Ran across this today on Tor’s website:
http://www.tor.com/index.php?option=com_content&view=blog&id=11183

Jon Evans discusses the relationship between authors and their interaction with their fans/audience. Here’s his conclusion:

It seems to me that delving into the personal life of a great writer, much less establishing any kind of personal relationship, is usually like unmasking the Wizard of Oz - you’re bound to be a bit disappointed.

Evans isn’t wrong - there’s something akin to a bursting bubble when you see any author outside of the context of his or her professional work. Here’s someone who’s taken you to enchanted lands full of noble (or dastardly) elves and dastardly (or noble) orcs, and you discover that his ass quacks as much as the keynote speaker at a duck convention. Or when you run into the the woman who’s inspired your own imagination with her intricate, so-real-you-can-feel-it alien worlds and her finger is buried in her nose up to the second knuckle. Or, more probably, they’re just quieter, louder, smaller, taller, more boring or more antsy than you expected them to be. It can happen whether you meet them and exchange a few words, see an interview, hear them speak, or notice that they’re in the next lane of traffic.

This phenomenon is especially beguiling when you first encounter the author’s books during your formative years and it feels like their writing has become a part of you.

But it’s all about our expectations - when I went to a Neil Gaiman reading a few years ago, I was super pumped to be there. It was exciting. But I’d read his blog enough to know that he would not make his stage appearance by floating out from behind the curtain, cross-legged, his head spinning around on his neck and issuing laser beams from his eyes. I was familiar with him as a person: he ate sushi, he got jet-lagged, he watched Dr. Who reruns.

Unfamiliarity breeds godhood. Neil Gaiman has, because of his blog, lost his status as a god. He is just a man who puts in the effort to write entertaining stories.

Who would want to be a god, anyway? Seems rather daft. Their lives are filled with capricious decisions and you often have to take weird, corporeal forms and, depending on your origin myth, bang your sister/brother/the earth/the sky/a fish.

Gross.

But there are those authors who simply don’t want to interact with their audience anymore than is required to practice their craft, i.e. releasing a book, or who feel that they’re putting their best foot forward if they only communicate through their fiction (which, if I recall correctly, is Neal Stephenson’s explanation for why he’s not more prolific in non-novel form). And that’s perfectly acceptable, it’s who they are as human beings.
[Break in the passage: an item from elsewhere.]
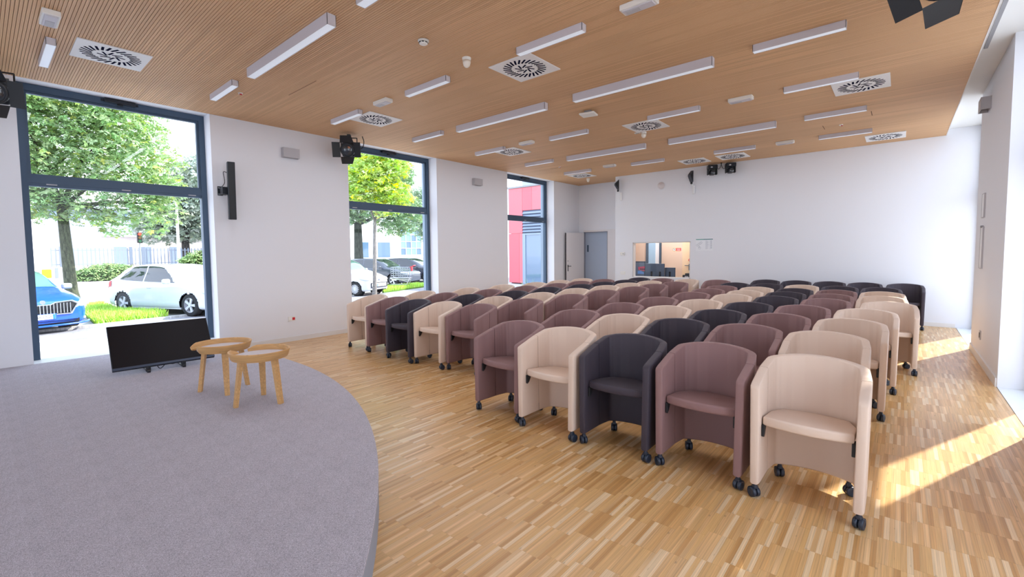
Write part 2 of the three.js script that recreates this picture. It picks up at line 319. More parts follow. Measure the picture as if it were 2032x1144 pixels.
// plan of the shell: straight arm, hinged side turning in, creased corner, shallow curved back
const halfPlan = new THREE.CurvePath();
const P2 = (x, z) => new THREE.Vector2(x, z);
halfPlan.add(new THREE.LineCurve(P2(0.254, 0), P2(0.254, -0.225)));
halfPlan.add(new THREE.QuadraticBezierCurve(P2(0.254, -0.225), P2(0.254, -0.25), P2(0.251, -0.27)));
halfPlan.add(new THREE.LineCurve(P2(0.251, -0.27), P2(0.2365, -0.37)));
halfPlan.add(new THREE.QuadraticBezierCurve(P2(0.2365, -0.37), P2(0.2325, -0.395), P2(0.208, -0.409)));
halfPlan.add(new THREE.QuadraticBezierCurve(P2(0.208, -0.409), P2(0.112, -0.462), P2(0, -0.462)));
const HALF = halfPlan.getLength();
function shellAt(s) { // s in metres along the right half from the front of the arm to the middle of the back
  const u = Math.min(1, s / HALF), p = halfPlan.getPointAt(u), t = halfPlan.getTangentAt(Math.min(0.9999, Math.max(0.0001, u)));
  const n = u > 0.9995 ? [0, -1] : [-t.y, t.x];
  return { x: p.x, z: p.y, nx: n[0], nz: n[1] };
}
const topAt = (s) => { // straight slope along the arm to the back corner, then a shallow arch
  const c = 0.405, slope = 0.7 + 0.119 * Math.min(s, c) / c, arch = s > c ? 0.019 * Math.sin((s - c) / (HALF - c) * Math.PI / 2) : 0;
  return slope + arch - 0.004 * Math.exp(-(((s - c) / 0.03) ** 2));
};
function shellPart(s0, s1, n, mirror, roundFront) {
  const st = [];
  for (let i = 0; i <= n; i++) {
    const s = s0 + (s1 - s0) * i / n, p = shellAt(s);
    st.push({ ...p, yb: 0.09, yt: topAt(s), th: 0.053, lean: 0.013 });
  }
  if (roundFront) { // soft front edge and corner
    const p = shellAt(0), f = [];
    for (const [d, th, dy] of [[0, 0.03, 0.022], [0.0025, 0.041, 0.014], [0.007, 0.0475, 0.007], [0.014, 0.05, 0.001]]) f.push({ ...shellAt(d), yb: 0.09 + (th < 0.04 ? 0.006 : 0), yt: topAt(d) - dy, th, lean: 0.013 });
    st.splice(0, 1, ...f);
  }
  if (mirror) for (const q of st) { q.x = -q.x; q.nx = -q.nx; }
  return st;
}
const SEAM = 0.235;
const sideR = sweepBand(shellPart(0, SEAM - 0.0024, 5, false, true)), sideL = sweepBand(shellPart(0, SEAM - 0.0024, 5, true, true));
const backG = (() => { const r = shellPart(SEAM + 0.0024, HALF, 26, false, false), l = shellPart(SEAM + 0.0024, HALF, 26, true, false); l.pop(); return sweepBand([...r, ...l.reverse()]); })();
const seatG = (() => {
  const s = new THREE.Shape(), hw = 0.224; // plan x, -z
  s.moveTo(-hw, 0.06); s.quadraticCurveTo(0, -0.04, hw, 0.06); s.lineTo(hw, 0.25); s.lineTo(0.185, 0.385); s.quadraticCurveTo(0.1, 0.435, 0, 0.437); s.quadraticCurveTo(-0.1, 0.435, -0.185, 0.385); s.lineTo(-hw, 0.25); s.closePath();
  const g = new THREE.ExtrudeGeometry(s, { depth: 0.03, bevelEnabled: true, bevelSize: 0.014, bevelThickness: 0.014, bevelOffset: -0.014, bevelSegments: 4, curveSegments: 14 });
  g.rotateX(-Math.PI / 2).translate(0, 0.014, 0); // top at 0.058
  const p = g.attributes.position; for (let i = 0; i < p.count; i++) p.setY(i, p.getY(i) + 0.449 + 0.1 * (p.getZ(i) + 0.05));
  const uv = g.attributes.uv; for (let i = 0; i < p.count; i++) uv.setXY(i, p.getX(i) * 1.2, p.getZ(i) * 1.2);
  g.computeVertexNormals(); return toCreasedNormals(g, 0.6);
})();
const castorG = (turn) => { // twin wheels under a round hood
  const w = [];
  for (const k of [-1, 1]) w.push(lathe([[0, -0.012], [0.024, -0.012], [0.0295, -0.008], [0.031, 0], [0.0295, 0.008], [0.025, 0.012], [0.014, 0.0125], [0.012, 0.0105], [0, 0.0105]], 22).rotateZ(-Math.PI / 2 * k).translate(k * 0.0135, 0.0315, 0));
  w.push(new THREE.CylinderGeometry(0.0335, 0.0335, 0.046, 22, 1, false, 2.2, 2.7).rotateZ(Math.PI / 2).translate(0, 0.0315, 0), cyl(0.012, 0.014, 0.03, 12, 0, 0.078, 0.006), rbx(0.03, 0.02, 0.03, 0.006, 0, 0.064, 0.004));
  return merge(w).rotateY(turn);
};
const bracketG = (s) => prism([[0, 0], [0.06, 0], [0.06, -0.012], [0.03, -0.06], [0.008, -0.075], [0, -0.07]], 0.016, 0.003).rotateY(Math.PI / 2).translate(s * 0.222, 0.452, -0.05);
const hideMap = rep(hide, 4, 4);
const leather = (c) => mat(c, 0.55, { bumpMap: hideMap, bumpScale: 0.0002, sheen: 0.25, sheenRoughness: 0.5, sheenColor: C(255, 240, 235), specularIntensity: 0.6 });
const HIDES = { cream: leather([220, 197, 179]), mauve: leather([142, 110, 108]), black: leather([66, 59, 68]) };
const SEAMS = { cream: mat([120, 98, 84], 0.8), mauve: mat([74, 54, 54], 0.8), black: mat([26, 24, 28], 0.8) };
function makeChair(color, label) {
  const t = thing('tub_chair', label, 'chair'), m = HIDES[color];
  obj('side_panel', sideL, m, t); obj('side_panel', sideR, m, t); obj('backrest', backG, m, t); obj('seat', seatG, m, t);
  for (const s of [-1, 1]) {
    obj('seat_bracket', bracketG(s), M.black, t);
    obj('hinge', rbx(0.006, 0.06, 0.006, 0.0015, s * 0.2315, 0.13, -SEAM), M.black, t);
    const strip = bx(s * 0.254 - 0.0235, s * 0.254 + 0.0235, 0.1, 0.74, -SEAM - 0.0023, -SEAM + 0.0023), sp = strip.attributes.position; for (let i = 0; i < sp.count; i++) sp.setX(i, sp.getX(i) + s * 0.013 * (sp.getY(i) - 0.09));
    obj('seam_strip', strip, SEAMS[color], t);
  }
  for (const [x, z, a] of [[-0.258, -0.032, 0.9], [0.258, -0.032, -0.25], [-0.19, -0.418, 0.5], [0.19, -0.418, -0.9]]) obj('castor', castorG(a).translate(x, 0.0, z), M.castor, t);
  return t;
}
const chairProto = {};
function placeChair(color, x, z, turn, label, group) {
  let c;
  if (!chairProto[color]) c = chairProto[color] = makeChair(color, label);
  else { c = chairProto[color].clone(); c.name = numbered('tub_chair'); scene.add(c); }
  c.position.set(x, 0, z); c.rotation.y = turn; c.userData = { label, category: 'chair', group };
}
const ORD = ['front', 'second', 'third', 'fourth', 'fifth', 'sixth', 'seventh', 'eighth', 'ninth'];
const SHADE = { cream: 'cream leather', mauve: 'mauve brown leather', black: 'black leather' };
// block beside the windows: columns from the window wall to the centre aisle
{
  const xs = { A: [-6.20, -6.09, -6.03, -5.95, -5.80, -5.89, -5.79], B: [-5.68, -5.65, -5.47, -5.43, -5.38, -5.40, -5.29], C: [-5.11, -5.08, -4.95, -4.96, -4.85, -4.90, -4.75, -4.84], D: [-4.65, -4.58, -4.48, -4.45, -4.31, -4.38, -4.26, -4.33], E: [-4.11, -4.05, -3.92, -3.89, -3.80, -3.72, -3.70, -3.84] };
  const zs = [-3.82, -4.78, -5.73, -6.76, -7.72, -8.62, -9.52, -10.6];
  const where = { A: 'next to the window wall', B: 'second from the window wall', C: 'in the middle column', D: 'second from the centre aisle', E: 'on the centre aisle' };
  const hues = { A: 'cream', B: 'mauve', C: 'black', D: 'cream', E: 'mauve' };
  const dz = { A: -0.02, B: 0.0, C: 0.05, D: 0.0, E: -0.06 };
  for (const k of 'ABCDE') xs[k].forEach((x, i) => {
    if (i === 7) return;
    const hue = i === 7 ? { C: 'black', D: 'mauve', E: 'cream' }[k] : hues[k];
    const mid = i < 7 ? (1.09 * xs.E[i] + 0.29 - 1.17 + 1.09 * xs.C[i] + 0.29) / 2 : -4.95, col = 'ABCDE'.indexOf(k) - 2;
    placeChair(hue, mid + col * 0.588 - (i === 0 ? 0.03 : 0), zs[i] + (i ? rr(-0.02, 0.02) : dz[k]), rr(-0.02, 0.02), `${SHADE[hue]} tub chair ${where[k]}, ${ORD[i]} row of the window block`, 'tub chairs of the block beside the windows');
  });
  [['C', 'black', -5.05], ['D', 'mauve', -4.45], ['E', 'cream', -3.85]].forEach(([k, hue, x]) => placeChair(hue, x, -10.58, 0, `${SHADE[hue]} tub chair ${where[k]}, eighth row of the window block`, 'tub chairs of the block beside the windows'));
}
// block beside the sunlit aisle
{
  const xt = { a: [-2.77, -2.64, -2.57, -2.44, -2.32, -2.32, -2.38], b: [-2.17, -2.12, -2.01, -1.91, -1.79, -1.80, -1.87], c: [-1.63, -1.54, -1.43, -1.34, -1.24, -1.25, -1.27], d: [-1.01, -0.93, -0.84, -0.79, -0.68, -0.71, -0.72], e: [-0.36, -0.33, -0.27, -0.22, -0.09, -0.16, -0.18] };
  const zt = [-3.42, -4.42, -5.31, -6.26, -7.29, -8.11, -8.93];
  const zf = [-3.02, -4.1, -5.09, -6.1, -7.16, -8.02, -8.88];
  const first = { a: [-2.81, -3.04], b: [-2.215, -2.99], c: [-1.61, -3.02], d: [-1.0, -3.04], e: [-0.386, -3.01] };
  const where = { a: 'on the centre aisle', b: 'second from the centre aisle', c: 'in the middle column', d: 'second from the sunlit aisle', e: 'on the sunlit aisle' };
  const hues = { a: 'mauve', b: 'cream', c: 'black', d: 'mauve', e: 'cream' };
  const G = 'tub chairs of the block beside the sunlit aisle';
  for (const k of 'abcde') xt[k].forEach((x, i) => {
    const ref = ((xt.c[i] + xt.d[i] - 0.6) / 2) * (zf[i] - 0.5) / zt[i] - 0.03, px = i ? ref + ('abcde'.indexOf(k) - 2) * 0.597 + (k === 'e' && i === 4 ? 0.07 : 0) : first[k][0], pz = i ? zf[i] + rr(-0.025, 0.025) : first[k][1];
    placeChair(hues[k], px, pz, k === 'a' && !i ? -0.04 : k === 'e' && !i ? 0.0 : rr(-0.015, 0.015), `${SHADE[hues[k]]} tub chair ${where[k]}, ${ORD[i]} row of the sunny block`, G);
  });
  const last = [['first', -2.41], ['second', -1.86], ['third', -1.33], ['fourth', -0.8], ['fifth', -0.26]];
  last.forEach(([n, x], i) => placeChair(i === 2 ? 'cream' : 'black', -1.42 + (i - 2) * 0.59, -9.86 + rr(-0.02, 0.02), rr(-0.015, 0.015), i === 2 ? 'cream leather tub chair among black ones, last row but one before the back wall' : `black leather tub chair, ${n} from the centre aisle in the last row but one`, G));
  [['first', -2.13], ['second', -1.6], ['third', -1.03], ['fourth', -0.5], ['fifth', 0.05]].forEach(([n, x], i) => placeChair('black', -1.12 + (i - 2) * 0.592 + (i === 4 ? 0.02 : 0), -11.24 + rr(-0.02, 0.02), rr(-0.015, 0.015), `black leather tub chair, ${n} from the centre aisle in the row against the back wall`, G));
  placeChair('mauve', -3.14, -10.62, 0.1, 'mauve brown leather tub chair standing alone in the centre aisle near the back wall', G);
}

// ================================================================= CEILING FITTINGS
const ROWN = ['first', 'second', 'third', 'fourth', 'fifth', 'sixth', 'seventh'];
function lampBar(x0, x1, z, h, label, long) {
  const w = long ? 0.085 : 0.075, L = x1 - x0, t = thing('ceiling_light_bar', label, 'ceiling light', [(x0 + x1) / 2, CEIL, z], 0, long ? 'long ceiling light bars' : 'short ceiling light bars');
  obj('housing', [bx(-L / 2, L / 2, -h, 0, -w / 2, -w / 2 + 0.004), bx(-L / 2, L / 2, -h, 0, w / 2 - 0.004, w / 2), bx(-L / 2, -L / 2 + 0.004, -h, 0, -w / 2, w / 2), bx(L / 2 - 0.004, L / 2, -h, 0, -w / 2, w / 2), bx(-L / 2 + 0.005, L / 2 - 0.005, -0.02, -0.001, -w / 2 + 0.005, w / 2 - 0.005)], M.lampBody, t);
  obj('diffuser', bx(-L / 2 + 0.004, L / 2 - 0.004, -h + 0.002, -h + 0.012, -w / 2 + 0.004, w / 2 - 0.004), M.diffuser, t);
  const l = new THREE.RectAreaLight(new THREE.Color(0.9, 0.97, 1.09), LAMP, L - 0.02, w - 0.012);
  l.rotation.x = -Math.PI / 2; l.position.set(0, -h - 0.004, 0); l.name = 'lamp_light'; t.add(l);
}
const rowsZ = [-0.57, -2.15, -3.79, -5.38, -7.02, -8.71, -10.39];
const SX = [[-6.97, -6.16], [-5.03, -4.22], [-3.12, -2.32], [-1.24, -0.45]], LX = [[-5.77, -3.92], [-3.45, -1.64]];
const SN = ['nearest the windows', 'second from the windows', 'second from the sunlit aisle', 'nearest the sunlit aisle'], LN = ['nearer the windows', 'nearer the sunlit aisle'];
rowsZ.forEach((z, r) => {
  const even = r % 2 === 0;
  if (even) SX.forEach(([a, b], i) => { if (r === 0 && i > 0) return; const d = r === 0 ? -0.22 : 0; lampBar(a + d, b + d, z, 0.07, `short light bar, ${SN[i]} in the ${ROWN[r]} lamp row from the stage`, false); });
  else {
    LX.forEach(([a, b], i) => lampBar(a, b, z, 0.1, `long light bar, ${LN[i]}, in the ${ROWN[r]} lamp row from the stage`, true));
    lampBar(SX[0][0] - (r === 1 ? 0.1 : 0), SX[0][1] - (r === 1 ? 0.1 : 0), z, 0.07, `short light bar beside the window wall in the ${ROWN[r]} lamp row from the stage`, false);
    if (r > 1) lampBar(SX[3][0], SX[3][1], z, 0.07, `short light bar beside the sunlit aisle in the ${ROWN[r]} lamp row from the stage`, false);
  }
});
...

But those authors don’t necessarily suffer from a lack of publicity. Reclusive writers sit at the intersection of mystique and eccentricity. Who wouldn’t want to bask in fame, the audience asks themselves. The author must have a good reason and we want to know what it is. This Recluse Effect is similar to what’s at work in suspenseful horror movies: don’t show the monster, only the shadows it casts. The shadow of the monster is, in this case, the author’s reclusivity, while the monster is the author’s reason to reject fame. This curiosity as to the author’s secret brings it’s own sort of attention - it may not be quite the same draw as having a blog and a twitter feed, but its attention all the same.

The more you talk, the more likely you are to offend, to make a jackass of yourself, to let a malformed opinion run wild. But nobody is forcing the audience to read the blog and let it inform their opinions of the author’s fiction. Let the rest of us be fascinated by what the author had for breakfast (apple-cinnamon oatmeal, by the way).

Even more than controversial or radical politics, being a jerkface is the biggest turn-off in pretty much any arena (except, I suppose, a jerkface competition. But good luck organizing one - the jerkfaces will never show up, just to make you mad). Exploring, learning, and discussing ideas is one of the greatest things about fiction writing and you can’t do that if you’re jerkfacin’ it up and repelling those who might talk to you. I have this blog because I like talking to people, not because I’m trying to convince them that their aunt Hortense will just love a second copy of my book(although a second copy is totally on her shopping list, and it’s almost her birthday!)

I equate an author talking to his or her audience as any kind of human communication: the rewards are intangible, unquantifiable and way better than money. Money can’t buy you love, just seven flat-screen TVs on your wall, all of them showing the first Jurassic Park movie where that cow gets eaten.